In deze zaak heeft de Hoge Raad op 28 februari 2014 uitspraak gedaan over het beroep in cassatie van een belanghebbende tegen een uitspraak van de Rechtbank Den Haag. De zaak betreft een naheffingsaanslag in de motorrijtuigenbelasting voor het tijdvak van 21 februari 2012 tot en met 20 mei 2012. De Rechtbank had op 5 augustus 2013 uitspraak gedaan in deze kwestie, waartegen de belanghebbende verzet had aangetekend.
De Hoge Raad heeft in zijn beoordeling de ontvankelijkheid van het beroep in cassatie onderzocht. De griffier van de Hoge Raad had de belanghebbende op 25 november 2013 per aangetekende brief gewezen op de verplichting tot betaling van griffierecht en een termijn van vier weken gesteld voor deze betaling. Aangezien het griffierecht niet was voldaan, heeft de griffier op 30 december 2013 opnieuw een aangetekende brief gestuurd om de belanghebbende de gelegenheid te geven te reageren op het niet tijdig betalen van het griffierecht. De belanghebbende heeft echter niet gereageerd.

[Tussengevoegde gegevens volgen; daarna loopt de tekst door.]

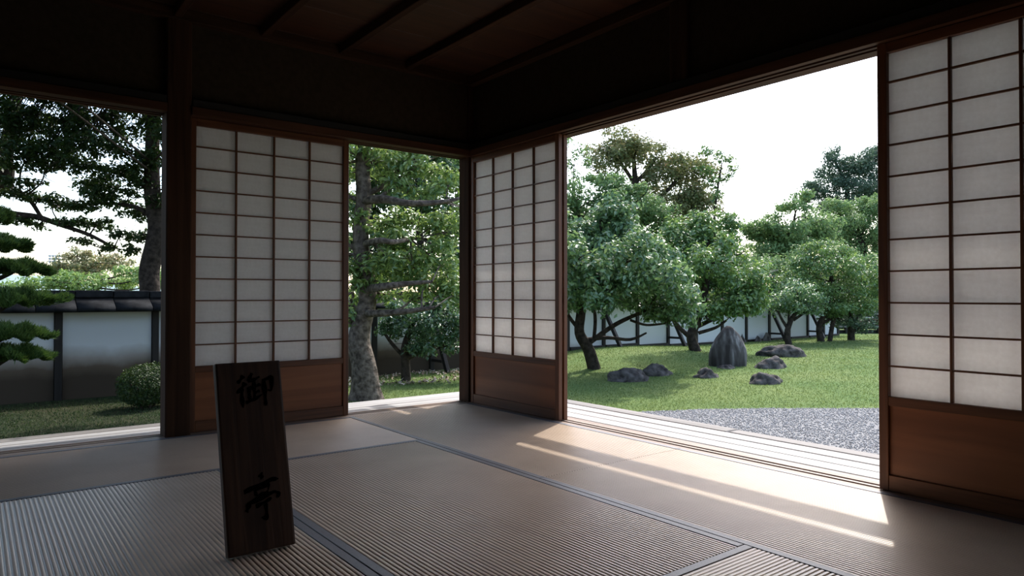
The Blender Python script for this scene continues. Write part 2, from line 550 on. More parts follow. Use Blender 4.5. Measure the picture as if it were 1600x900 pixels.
# local +y points outdoors: wall A faces +y (rz 0), wall B faces +x (rz -90 deg)
shoji((0.964, 4.205, 0), 0, 'shoji screen with dim paper behind the standing sign board, left of the corner')
shoji((0.964, 4.249, 0), 0, 'unseen outer shoji screen stacked behind the dim screen left of the corner')  # unseen second layer, put in to dim the paper of the inner screen
shoji((2.870, 4.181, 0), -math.pi / 2, 'narrow-looking shoji screen right of the corner post, between the two garden openings')
shoji((2.914, 4.181, 0), -math.pi / 2, 'outer shoji screen whose edge shows behind the screen right of the corner post')
shoji((2.870, 1.294, 0), -math.pi / 2, 'large pale shoji screen at the right edge of the picture, cut by the frame')
shoji((2.914, 1.294, 0), -math.pi / 2, 'outer shoji screen stacked behind the large pale screen at the right edge')

# ------------------------------------------------------------------ sign board
def rot_x(V, ang, o):
    V = np.array(V) - o
    c, s = math.cos(ang), math.sin(ang)
    return np.stack([V[:, 0], V[:, 1] * c - V[:, 2] * s, V[:, 1] * s + V[:, 2] * c], 1)
sg = empty('sign_board', (0.690, 2.115, 0.001))
tag(sg, 'dark thick wooden board with two black brush characters leaning back on the tatami', 'sign')
lean = math.radians(-15.0)
bd = link('board', box_me('board', (-0.098, 0, 0), (0.103, 0.030, 0.575), M['sign'], 0.006, 2), sg)
bd.rotation_euler = (lean, 0, 0)
bd.location = (0, -0.012, 0.0075)
foot = link('prop', box_me('prop', (-0.02, 0, 0), (0.02, 0.018, 0.42), M['postZ'], 0.002), sg)
foot.rotation_euler = (math.radians(20), 0, 0)
foot.location = (0, 0.255, 0.0)
def brush(strokes, cx, cz, sx, sz):
    """one brushed character: every stroke a tapering ribbon, slightly raised ink"""
    V, F = [], []
    for k, (w, pts) in enumerate(strokes):
        P = np.array(pts, float)
        T = np.linspace(0, len(P) - 1, 6 * (len(P) - 1) + 1)
        Q = np.stack([np.interp(T, range(len(P)), P[:, j]) for j in (0, 1)], 1)
        Q[1:-1] = (Q[:-2] + 2 * Q[1:-1] + Q[2:]) / 4
        D = np.gradient(Q, axis=0); D /= np.linalg.norm(D, axis=1)[:, None] + 1e-9
        Nn = np.stack([-D[:, 1], D[:, 0]], 1)
        u = np.linspace(0, 1, len(Q))
        ww = w * (1.0 - 0.35 * u + 0.25 * np.sin(u * 9 + k)) * np.where(u < .08, .8, 1) * np.where(u > .93, .55, 1) / 2
        b = len(V)
        for q, n_, h_ in zip(Q, Nn, ww):
            for sgn in (-1, 1):
                p = q + sgn * n_ * h_
                V.append((cx + p[0] * sx, -0.0004 - 0.00006 * k, cz + p[1] * sz))
        F += [(b + 2 * j, b + 2 * j + 1, b + 2 * j + 3, b + 2 * j + 2) for j in range(len(Q) - 1)]
    bm = bmesh.new()
    vs = [bm.verts.new(v) for v in V]
    for f in F: bm.faces.new([vs[j] for j in f])
    r = bmesh.ops.extrude_face_region(bm, geom=bm.faces[:])
    for v in r['geom']:
        if isinstance(v, bmesh.types.BMVert): v.co.y = 0.0008
    bmesh.ops.recalc_face_normals(bm, faces=bm.faces[:])
    me = bpy.data.meshes.new('brush_character'); bm.to_mesh(me); bm.free()
    me.materials.append(M['ink'])
    return link('brush_character', me, bd)
GO = [(.12, [(-.30, .46), (-.37, .36), (-.48, .24)]), (.12, [(-.26, .24), (-.36, .10), (-.52, -.06)]), (.12, [(-.37, .08), (-.38, -.2), (-.37, -.5)]),
      (.11, [(-.06, .52), (-.12, .40), (-.21, .30)]), (.11, [(-.18, .27), (.0, .32), (.15, .40)]), (.11, [(-.02, .33), (-.03, .0), (-.03, -.24)]),
      (.11, [(-.22, .04), (.0, .10), (.16, .17)]), (.10, [(-.02, -.08), (.13, -.03)]), (.11, [(-.17, .0), (-.17, -.30)]), (.11, [(-.28, -.36), (-.05, -.28), (.19, -.15)]),
      (.12, [(.22, .27), (.36, .32), (.49, .37), (.48, .1), (.45, -.06), (.36, -.03)]), (.13, [(.26, .27), (.27, -.1), (.27, -.5)])]
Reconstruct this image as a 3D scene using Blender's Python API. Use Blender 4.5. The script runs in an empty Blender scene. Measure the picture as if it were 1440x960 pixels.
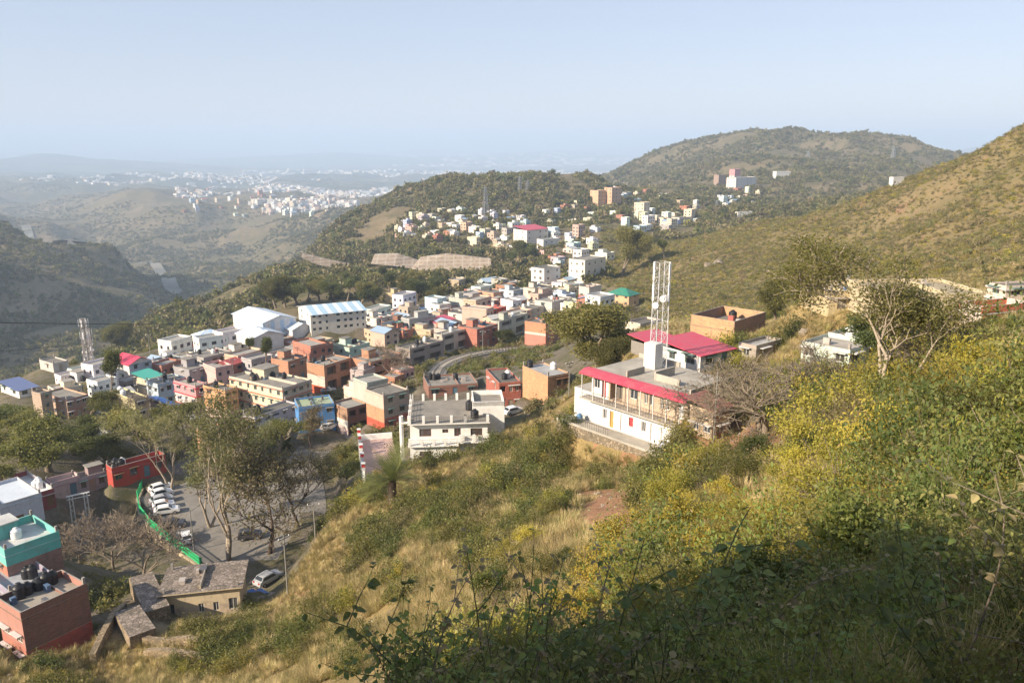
import bpy, math, random
import numpy as np
from mathutils import Matrix, Vector
R = math.radians
SC = bpy.context.scene
COL = SC.collection
# ------------------------------------------------------------------ camera model (1440 x 960 reference grid)
F = 1130.0
PITCH = R(13.77)
CP, SP = math.cos(PITCH), math.sin(PITCH)

def ray(px, py):
    cx = (px - 720.0) / F; cy = (480.0 - py) / F
    return cx, CP + cy * SP, -SP + cy * CP

def P(px, py, r):
    """the place seen at a picture point at horizontal distance r"""
    x, y, z = ray(px, py)
    k = r / math.hypot(x, y)
    return Vector((x * k, y * k, z * k))

def proj(x, y, z):
    d = y * CP - z * SP
    return 720 + F * x / d, 480 - F * (y * SP + z * CP) / d

# ------------------------------------------------------------------ noise
def _hash(ix, iy, s):
    h = (ix * 374761393 + iy * 668265263 + s * 2147483647) & 0xFFFFFFFF
    h = ((h ^ (h >> 13)) * 1274126177) & 0xFFFFFFFF
    h = h ^ (h >> 16)
    return (h & 0xFFFF) / 65535.0
def vnoise(x, y, s=0):
    x = np.asarray(x, float); y = np.asarray(y, float)
    ix = np.floor(x).astype(np.int64); iy = np.floor(y).astype(np.int64)
    fx = x - ix; fy = y - iy
    fx = fx * fx * (3 - 2 * fx); fy = fy * fy * (3 - 2 * fy)
    a = _hash(ix, iy, s); b = _hash(ix + 1, iy, s); c = _hash(ix, iy + 1, s); d = _hash(ix + 1, iy + 1, s)
    return (a + (b - a) * fx) * (1 - fy) + (c + (d - c) * fx) * fy - 0.5
def fbm(x, y, L, octs=3, s=0):
    t = 0; a = 1.0
    for k in range(octs):
        t = t + a * vnoise(x / L + 17.3 * k, y / L - 9.1 * k, s + k); L *= 0.5; a *= 0.5
    return t

# ------------------------------------------------------------------ terrain control points (px, py, r)
CT = []
def ct(*a): CT.extend(a)
# near hillside under the camera
ct((1440,960,4.2),(1300,960,4.6),(1150,960,5.5),(1000,960,7),(850,960,10),(720,960,15),(600,960,25),(500,960,38),(400,960,55),(300,960,66),(150,960,76),(0,960,80))
ct((1440,850,6.2),(1300,850,7),(1150,880,8),(1000,850,14),(850,880,19),(720,880,29),(600,880,40),(500,900,52),(420,900,66),(300,900,76),(150,920,79),(0,940,80))
ct((1440,700,12),(1300,700,16),(1150,780,15),(1000,770,26),(850,780,36),(720,780,50),(620,800,57),(520,820,66),(450,850,74),(1440,600,19),(1300,600,29),(1200,650,31),(1100,690,32),(1000,690,45),(900,690,60),(800,690,76),(720,700,80),(620,720,82),(540,740,86),(480,760,90),(460,740,96))
ct((1440,500,34),(1440,478,50),(1350,540,40),(1225,600,47),(1150,600,57),(1060,610,68),(980,650,78),(900,650,86),(850,630,96),(780,620,104),(700,640,106),(600,670,106),(540,690,104),(480,710,107),(1350,488,70),(1250,530,75),(1180,560,78),(1100,565,82),(1030,580,88))
ct((1440,446,85),(1350,455,92),(1250,450,98),(1160,455,105),(1160,500,95),(1250,500,88),(1060,500,105),(1000,520,105),(900,560,100),(830,575,112))
# town terrace
ct((0,880,88),(60,870,92),(140,860,92),(200,850,90),(260,860,86),(0,800,103),(80,780,108),(100,700,135),(0,720,130),(0,690,148),(200,670,140),(500,680,116),(500,640,130))
ct((0,640,172),(100,640,170),(200,620,172),(300,620,165),(400,610,162),(0,600,200),(100,590,200),(200,590,192),(300,590,182),(500,600,150),(580,650,115),(640,640,117),(700,610,122),(760,580,130),(800,580,120),(0,560,225),(100,540,235),(180,540,230),(250,560,215),(340,575,190),(430,570,187),(520,560,175),(600,560,158),(650,540,165),(720,540,160),(780,540,150),(820,520,145),(860,510,142))
ct((60,520,262),(150,520,260),(220,515,262),(300,520,250),(400,520,235),(480,520,225),(560,520,205),(640,510,205),(700,500,215),(770,490,218),(850,470,190),(920,470,160),(960,450,190),(200,495,285),(300,490,285),(400,485,280),(500,480,275),(600,470,275),(700,460,280),(780,455,275),(840,430,270),(250,475,318),(350,462,330),(450,460,330),(550,445,345),(650,430,370),(720,420,380),(800,410,360),(870,420,300),(940,440,270),(430,440,380),(520,430,400),(600,415,420),(700,400,430),(780,390,450))
def PZ(px, py, z):
    x, y, zz = ray(px, py); k = z / zz; return Vector((x*k, y*k, z))
ct((-100,1010,5),(-100,1040,10),(-100,1050,20),(-100,1030,40),(-100,990,62),(0,1010,5),(0,1040,10),(0,1050,20),(0,1030,40),(0,985,62),(200,1010,5),(200,1040,10),(200,1040,22),(200,1010,45),(400,1010,5),(400,1030,10),(400,1020,22),(400,985,40),(600,1010,5),(600,1020,10),(600,995,18),(780,1010,5),(780,1000,9),(950,1000,4.5))
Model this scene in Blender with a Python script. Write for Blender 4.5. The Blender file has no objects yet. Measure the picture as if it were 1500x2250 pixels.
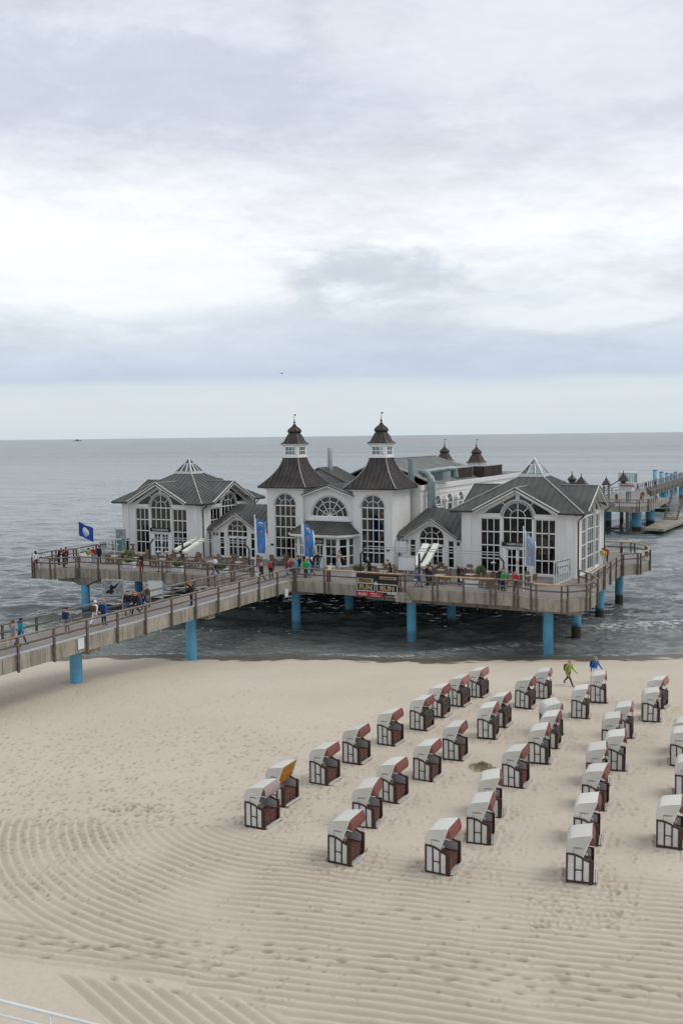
import bpy, math, random
import numpy as np
from mathutils import Vector, Matrix
from mathutils.geometry import tessellate_polygon
random.seed(7); RNG = np.random.default_rng(7)
PI = math.pi; R = math.radians
S = bpy.context.scene
COL = S.collection
# ------------------------------------------------------------------ camera
F_PX, YAW, HORIZ, ROLL, CZ = 2089.0, 28.0, 957.0, 0.69, 17.6
cam_d = bpy.data.cameras.new('camera'); cam = bpy.data.objects.new('camera', cam_d); COL.objects.link(cam)
_p = math.atan((1125 - HORIZ) / F_PX); _y = R(YAW); _r = R(ROLL)
FW = Vector((-math.sin(_y) * math.cos(_p), math.cos(_y) * math.cos(_p), -math.sin(_p)))
_rt = Vector((math.cos(_y), math.sin(_y), 0)); _up = _rt.cross(FW)
RT = _rt * math.cos(_r) - _up * math.sin(_r); UP = _up * math.cos(_r) + _rt * math.sin(_r)
m = Matrix.Identity(4)
for i in range(3):
    m[i][0] = RT[i]; m[i][1] = UP[i]; m[i][2] = -FW[i]
m[2][3] = CZ
cam.matrix_world = m
cam_d.sensor_fit = 'VERTICAL'; cam_d.sensor_height = 36.0; cam_d.lens = 36.0 * F_PX / 2250.0
cam_d.clip_start = 0.3; cam_d.clip_end = 60000
S.camera = cam
S.render.resolution_x = 682; S.render.resolution_y = 1024
def ray(x, y): return FW + RT * ((x - 750) / F_PX) + UP * ((1125 - y) / F_PX)
O = Vector((0, 0, CZ))
def at(x, y, z=5.0): r = ray(x, y); return O + r * ((z - CZ) / r.z)      # where a sight line meets a level
def aty(x, y, Y): r = ray(x, y); return O + r * (Y / r.y)
def atx(x, y, X): r = ray(x, y); return O + r * (X / r.x)
# ------------------------------------------------------------------ node helpers
class NT:
    def __init__(s, nt): s.nt = nt; s.n = nt.nodes; s.l = nt.links
    def new(s, t, **k):
        o = s.n.new(t)
        for a, b in k.items(): setattr(o, a, b)
        return o
    def put(s, sock, v):
        if isinstance(v, bpy.types.NodeSocket): s.l.new(v, sock)
        elif v is not None: sock.default_value = v
    def math(s, op, a, b=None, c=None, clamp=False):
        o = s.new('ShaderNodeMath', operation=op); o.use_clamp = clamp
        s.put(o.inputs[0], a); s.put(o.inputs[1], b)
        if c is not None: s.put(o.inputs[2], c)
        return o.outputs[0]
    def mix(s, f, a, b, t='MIX'):
        o = s.new('ShaderNodeMix', data_type='RGBA', blend_type=t)
        s.put(o.inputs[0], f)
        s.put(o.inputs[6], a if isinstance(a, bpy.types.NodeSocket) else (*a[:3], 1)); s.put(o.inputs[7], b if isinstance(b, bpy.types.NodeSocket) else (*b[:3], 1))
        return o.outputs[2]
    def noise(s, vec, scale, detail=3, rough=.55, dist=0):
        o = s.new('ShaderNodeTexNoise'); s.put(o.inputs['Vector'], vec)
        o.inputs['Scale'].default_value = scale; o.inputs['Detail'].default_value = detail
        o.inputs['Roughness'].default_value = rough; o.inputs['Distortion'].default_value = dist
        return o.outputs['Fac']
    def mapr(s, v, a, b, c=0, d=1, smooth=False):
        o = s.new('ShaderNodeMapRange')
        if smooth: o.interpolation_type = 'SMOOTHSTEP'
        s.put(o.inputs[0], v)
        for i, x in enumerate((a, b, c, d)): s.put(o.inputs[1 + i], x)
        return o.outputs[0]
    def ramp(s, v, stops):
        o = s.new('ShaderNodeValToRGB'); e = o.color_ramp.elements
        while len(e) < len(stops): e.new(0.5)
        for k, (p, c) in enumerate(stops): e[k].position = p; e[k].color = (*c, 1)
        s.put(o.inputs[0], v); return o.outputs[0]
    def mapping(s, vec, scale=(1, 1, 1), loc=(0, 0, 0), rot=(0, 0, 0)):
        o = s.new('ShaderNodeMapping'); s.put(o.inputs['Vector'], vec)
        o.inputs['Scale'].default_value = scale; o.inputs['Location'].default_value = loc; o.inputs['Rotation'].default_value = rot
        return o.outputs[0]
def srgb(r, g, b):
    f = lambda c: (c / 255 / 12.92) if c / 255 <= .04045 else ((c / 255 + .055) / 1.055) ** 2.4
    return (f(r), f(g), f(b))
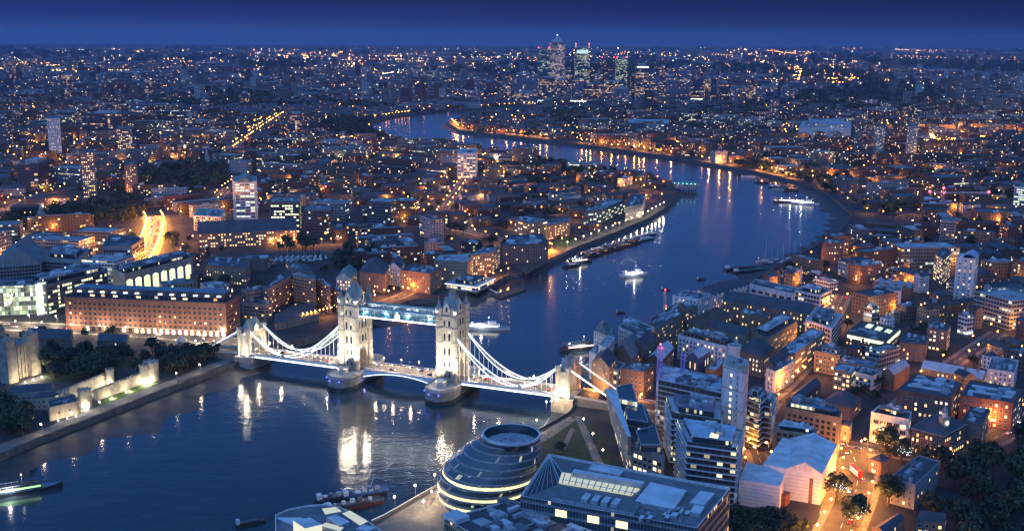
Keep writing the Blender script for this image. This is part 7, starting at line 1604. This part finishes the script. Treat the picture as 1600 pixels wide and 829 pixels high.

Op basis van artikel 8:41, lid 6, van de Algemene wet bestuursrecht (Awb) heeft de Hoge Raad geconcludeerd dat het beroep in cassatie niet-ontvankelijk moet worden verklaard. De Hoge Raad heeft verder geen termen aanwezig geacht voor een veroordeling in de proceskosten.
De beslissing van de Hoge Raad is dat het beroep in cassatie niet-ontvankelijk wordt verklaard, en dit arrest is openbaar uitgesproken op 28 februari 2014.